## What is needed
Each line from the beginning of the data below through the line containing "tag(mt, 'white sheeted" should be repeated exactly, please.

## Data shown
______
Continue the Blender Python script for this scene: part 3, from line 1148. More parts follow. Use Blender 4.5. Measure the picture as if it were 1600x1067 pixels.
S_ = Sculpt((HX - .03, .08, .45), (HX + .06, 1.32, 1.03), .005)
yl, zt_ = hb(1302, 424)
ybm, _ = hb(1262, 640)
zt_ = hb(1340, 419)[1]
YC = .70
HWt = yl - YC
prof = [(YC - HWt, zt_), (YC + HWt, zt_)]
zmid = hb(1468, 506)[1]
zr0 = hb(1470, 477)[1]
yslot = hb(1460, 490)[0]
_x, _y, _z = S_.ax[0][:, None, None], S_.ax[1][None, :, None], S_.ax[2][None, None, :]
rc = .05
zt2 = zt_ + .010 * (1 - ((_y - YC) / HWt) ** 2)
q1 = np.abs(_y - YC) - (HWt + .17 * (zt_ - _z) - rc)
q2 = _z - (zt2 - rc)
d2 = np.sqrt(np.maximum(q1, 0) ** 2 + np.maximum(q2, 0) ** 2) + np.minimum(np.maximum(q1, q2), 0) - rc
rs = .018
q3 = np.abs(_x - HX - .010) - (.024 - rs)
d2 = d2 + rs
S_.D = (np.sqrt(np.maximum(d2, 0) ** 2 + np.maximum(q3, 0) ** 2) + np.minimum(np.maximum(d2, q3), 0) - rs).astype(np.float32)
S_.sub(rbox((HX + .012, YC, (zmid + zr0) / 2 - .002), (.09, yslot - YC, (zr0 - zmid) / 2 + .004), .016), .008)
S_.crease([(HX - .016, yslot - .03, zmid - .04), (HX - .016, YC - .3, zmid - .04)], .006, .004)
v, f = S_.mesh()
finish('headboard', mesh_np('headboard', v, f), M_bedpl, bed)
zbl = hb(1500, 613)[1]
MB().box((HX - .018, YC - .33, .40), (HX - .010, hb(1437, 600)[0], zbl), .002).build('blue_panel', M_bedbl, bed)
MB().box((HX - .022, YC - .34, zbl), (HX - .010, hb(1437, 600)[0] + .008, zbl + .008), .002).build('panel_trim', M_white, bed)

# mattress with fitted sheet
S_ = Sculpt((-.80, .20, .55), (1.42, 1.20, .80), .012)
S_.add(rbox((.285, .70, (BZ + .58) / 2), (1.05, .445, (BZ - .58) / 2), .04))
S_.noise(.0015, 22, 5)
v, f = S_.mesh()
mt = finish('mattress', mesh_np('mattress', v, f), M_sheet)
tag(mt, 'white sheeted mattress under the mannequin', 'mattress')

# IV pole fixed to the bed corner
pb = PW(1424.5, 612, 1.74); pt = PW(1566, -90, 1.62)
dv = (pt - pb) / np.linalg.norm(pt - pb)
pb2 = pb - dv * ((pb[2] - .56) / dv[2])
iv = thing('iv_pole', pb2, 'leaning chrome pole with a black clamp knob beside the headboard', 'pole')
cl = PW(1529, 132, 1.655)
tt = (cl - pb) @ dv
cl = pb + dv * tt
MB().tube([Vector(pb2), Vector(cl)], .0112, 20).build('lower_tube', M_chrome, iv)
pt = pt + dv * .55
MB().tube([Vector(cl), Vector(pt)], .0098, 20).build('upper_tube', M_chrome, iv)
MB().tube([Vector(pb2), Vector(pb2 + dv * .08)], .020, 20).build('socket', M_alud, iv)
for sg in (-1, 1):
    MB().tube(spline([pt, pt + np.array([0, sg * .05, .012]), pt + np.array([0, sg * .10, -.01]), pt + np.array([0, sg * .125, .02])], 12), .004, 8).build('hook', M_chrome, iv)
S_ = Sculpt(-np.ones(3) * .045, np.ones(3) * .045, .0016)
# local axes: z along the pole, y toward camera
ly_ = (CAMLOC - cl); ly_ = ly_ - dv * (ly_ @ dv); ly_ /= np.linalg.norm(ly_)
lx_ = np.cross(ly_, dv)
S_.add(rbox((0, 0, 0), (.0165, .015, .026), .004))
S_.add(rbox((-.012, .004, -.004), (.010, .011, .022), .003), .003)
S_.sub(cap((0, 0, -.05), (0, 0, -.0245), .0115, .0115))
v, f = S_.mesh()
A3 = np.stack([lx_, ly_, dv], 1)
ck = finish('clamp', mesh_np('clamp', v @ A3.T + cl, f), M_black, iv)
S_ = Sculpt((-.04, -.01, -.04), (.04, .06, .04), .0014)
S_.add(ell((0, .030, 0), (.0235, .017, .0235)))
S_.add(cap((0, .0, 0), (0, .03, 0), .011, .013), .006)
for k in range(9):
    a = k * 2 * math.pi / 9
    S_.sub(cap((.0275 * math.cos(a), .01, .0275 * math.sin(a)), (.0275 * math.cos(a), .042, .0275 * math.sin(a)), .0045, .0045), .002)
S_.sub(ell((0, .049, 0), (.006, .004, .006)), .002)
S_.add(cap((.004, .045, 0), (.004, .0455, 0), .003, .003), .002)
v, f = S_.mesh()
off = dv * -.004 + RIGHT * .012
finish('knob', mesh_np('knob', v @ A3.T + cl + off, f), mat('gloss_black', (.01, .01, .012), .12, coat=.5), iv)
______
## Solution for this exercise
Continue the Blender Python script for this scene: part 3, from line 1148. More parts follow. Use Blender 4.5. Measure the picture as if it were 1600x1067 pixels.
S_ = Sculpt((HX - .03, .08, .45), (HX + .06, 1.32, 1.03), .005)
yl, zt_ = hb(1302, 424)
ybm, _ = hb(1262, 640)
zt_ = hb(1340, 419)[1]
YC = .70
HWt = yl - YC
prof = [(YC - HWt, zt_), (YC + HWt, zt_)]
zmid = hb(1468, 506)[1]
zr0 = hb(1470, 477)[1]
yslot = hb(1460, 490)[0]
_x, _y, _z = S_.ax[0][:, None, None], S_.ax[1][None, :, None], S_.ax[2][None, None, :]
rc = .05
zt2 = zt_ + .010 * (1 - ((_y - YC) / HWt) ** 2)
q1 = np.abs(_y - YC) - (HWt + .17 * (zt_ - _z) - rc)
q2 = _z - (zt2 - rc)
d2 = np.sqrt(np.maximum(q1, 0) ** 2 + np.maximum(q2, 0) ** 2) + np.minimum(np.maximum(q1, q2), 0) - rc
rs = .018
q3 = np.abs(_x - HX - .010) - (.024 - rs)
d2 = d2 + rs
S_.D = (np.sqrt(np.maximum(d2, 0) ** 2 + np.maximum(q3, 0) ** 2) + np.minimum(np.maximum(d2, q3), 0) - rs).astype(np.float32)
S_.sub(rbox((HX + .012, YC, (zmid + zr0) / 2 - .002), (.09, yslot - YC, (zr0 - zmid) / 2 + .004), .016), .008)
S_.crease([(HX - .016, yslot - .03, zmid - .04), (HX - .016, YC - .3, zmid - .04)], .006, .004)
v, f = S_.mesh()
finish('headboard', mesh_np('headboard', v, f), M_bedpl, bed)
zbl = hb(1500, 613)[1]
MB().box((HX - .018, YC - .33, .40), (HX - .010, hb(1437, 600)[0], zbl), .002).build('blue_panel', M_bedbl, bed)
MB().box((HX - .022, YC - .34, zbl), (HX - .010, hb(1437, 600)[0] + .008, zbl + .008), .002).build('panel_trim', M_white, bed)

# mattress with fitted sheet
S_ = Sculpt((-.80, .20, .55), (1.42, 1.20, .80), .012)
S_.add(rbox((.285, .70, (BZ + .58) / 2), (1.05, .445, (BZ - .58) / 2), .04))
S_.noise(.0015, 22, 5)
v, f = S_.mesh()
mt = finish('mattress', mesh_np('mattress', v, f), M_sheet)
tag(mt, 'white sheeted mattress under the mannequin', 'mattress')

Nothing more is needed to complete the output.